Raumtemperatur zwischen 14 und 18 Grad Celsius

Auch Dokumente der Ortsvereine sollten unbedingt im Gemeindearchiv gesammelt werden. „Im Laufe der Zeit wechseln die Vorsitzenden der Vereine und mit jedem Wechsel gehen Unterlagen verloren.“ Auch alte Baupläne sind wichtig, können sie doch neuen Grundstücksbesitzern Aufschluss über die ursprüngliche Bebauung ihres Grundstücks geben oder zeigen, wie ihr Haus früher einmal ausgesehen hat. Wichtig ist Fuchs, dass die Dokumente aufbewahrt werden, die die individuelle Dorfgeschichte wiedergeben. Leider seien bei der Gebietsreform und der damit verbundenen Eingemeindung viele Dokumente weggeschmissen worden, die Auskunft über die Geschichte kleinerer Ortschaften gaben. Seit Anfang 2013 ist Fuchs im Amt. Im Laufe seines ersten Amtsjahres hat er jede Gemeinde im Landkreis besucht und ihr Archiv angeschaut. Doch kaum eine Gemeinde verfügt über geeignete Räume für die Archivierung. „Meistens sind die Räume zu kalt oder zu heiß.“ Dabei sind Raumtemperatur und Luftfeuchtigkeit entscheidende Kriterien für eine zweckgemäße Lagerung. Die Temperatur in einem Archiv sollte zwischen 14 und 18 Grad Celsius, die Luftfeuchtigkeit 45 bis 58 Prozent betragen und die Lichtverhältnisse sollten düster bis halbdunkel sein. Auch sollten Metallklammern aus Schriftstücken entfernt werden, um Rostflecken zu vermeiden. Falsch ist es auch, die Blätter in Folien zu packen. „Papiere müssen atmen können.“ Deshalb sollten Dokumente in einem speziellen säurefreien Umschlagspapier archiviert werden.

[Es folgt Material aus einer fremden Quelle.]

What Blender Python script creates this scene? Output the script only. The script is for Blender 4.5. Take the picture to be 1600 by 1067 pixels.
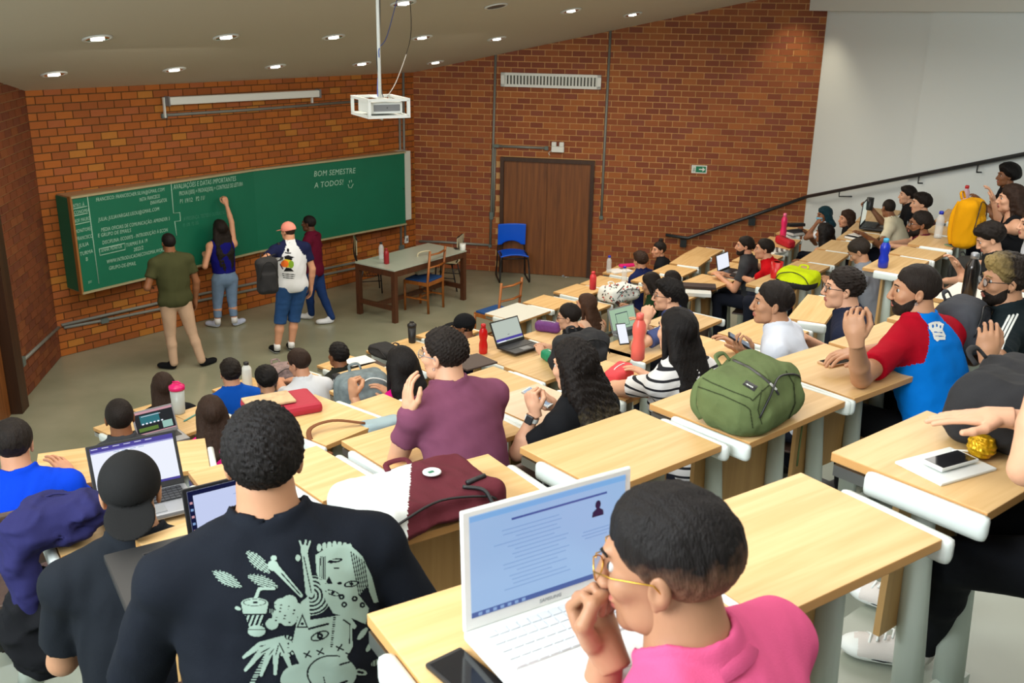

Gemeinden fehlt es an Personal und Räumen

Nach jedem Besuch bei einer Gemeinde hat Fuchs den Zustand des Archivs beschrieben und Tipps zur Lagerung der Dokumente gegeben. „Doch bei vielen Gemeinden ist nichts passiert, weil die räumlichen und personellen Voraussetzungen fehlen.“ Deshalb setzt sich Fuchs auch für das Landkreisarchiv ein, das im Kloster Oberalteich entstehen soll. Auf einer Fläche von 450 Quadratmetern sollen dort alle wichtigen Dokumente der Landkreis-Gemeinden archiviert werden. „Trotzdem würden die Gemeinden Eigentümer ihrer Dokumente bleiben.“ Ein Zentralarchiv würde sicherstellen, dass wichtige Dokumente jeder Gemeinde als historische Quellen für die Nachwelt erhalten bleiben, sagt Johannes Fuchs. „Denn, nur wer seine Vergangenheit kennt, kann die richtigen Entscheidungen für die Zukunft treffen.“

Quelle: Alexandra Beck/BOG Zeitung vom 24. August 2017

Nachtrag aus der Gesprächsrunde des AK Heimatgeschichte Mitterfels e.V.: Ein ganz gewichtiges Argument für ein zentrales Landkreis-Archiv, da waren sich die Anwesenden einig, wäre die Digitalisierung der Dokumente durch angestellte Fachkräfte. Somit würde heimatgeschichtlich Interessierten das "Gedächtnis" der Gemeinden leichter zugänglich sein.